東南アジアの現代アートにフィーチャーした大規模な展覧会が開催。アートの視点で捉えた東南アジアのダイナミズムを体感したい

BY MASANOBU MATSUMOTO

画像: コウ・グワンハウ(シンガポール) 《シュ・ティエシェン――アーカイブから見る作家の100 年》 2014年 南洋理工大学CCAレジデンシー・スタジオ(シンガポール)の 印刷物、資料現物 PHOTOGRAPH BY MASANOBU MATSUMOTO

コウ・グワンハウ(シンガポール)
《シュ・ティエシェン――アーカイブから見る作家の100 年》
2014年 南洋理工大学CCAレジデンシー・スタジオ(シンガポール)の 印刷物、資料現物
PHOTOGRAPH BY MASANOBU MATSUMOTO
 

 シンガポールに住む知人アーティストは、かつてこう話していたことがあった。「数年前、シンガポールには大きな国立美術館ができたし、インドネシアでは早くからビエンナーレ(国際美術展)が開催されている。けれど現代美術をコレクションしている美術館や、自国の人が運営し、世界に顧客をもつアートギャラリーはまだ少ないし、美術の”制度”もまだ未熟。一党政治の国は、表現の自由はあるものの、自主規制してしまう作家も多い」。そうした事情を反映してか、本展の招待作家の中にも、海外の美術学校でアートを学んだ者や、自国とは別の場所に拠点を持つ者もいる。しかしその一方で、教育や啓蒙、発表や活動、環境作りを作家たち本人が組織化しマネジメントする、中小規模のアーティスト・コレクティブ(集団)も盛んなのも、東南アジアのアートシーンの特徴だ。

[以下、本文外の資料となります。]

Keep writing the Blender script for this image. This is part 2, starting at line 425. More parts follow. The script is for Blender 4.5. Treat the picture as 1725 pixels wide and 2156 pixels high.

画像: ルアンルバ(インドネシア) 《ルルの学校》 2015年 印刷物、資料現物 PHOTOGRAPH BY MASANOBU MATSUMOTO

ルアンルバ(インドネシア)
《ルルの学校》 2015年 印刷物、資料現物
PHOTOGRAPH BY MASANOBU MATSUMOTO
 

 本展では、主だったアーティスト・コレクティブのアーカイブ資料も作品としてプレゼンテーションされている。コウ・グワンハウの《シュ・ティエシェン――アーカイブから見る作家の100年》では、スマホ用のアプリケーションも開発。資料にデバイスをかざすと、より詳細な情報が得られる仕組みを作った。多くのアーティスト・コレクティブが短命で終わる中、長く続いているインドネシアのルアンルバは、アーカイブとともにコピー機も設置。気になる資料はコピーして持ち帰ることができる。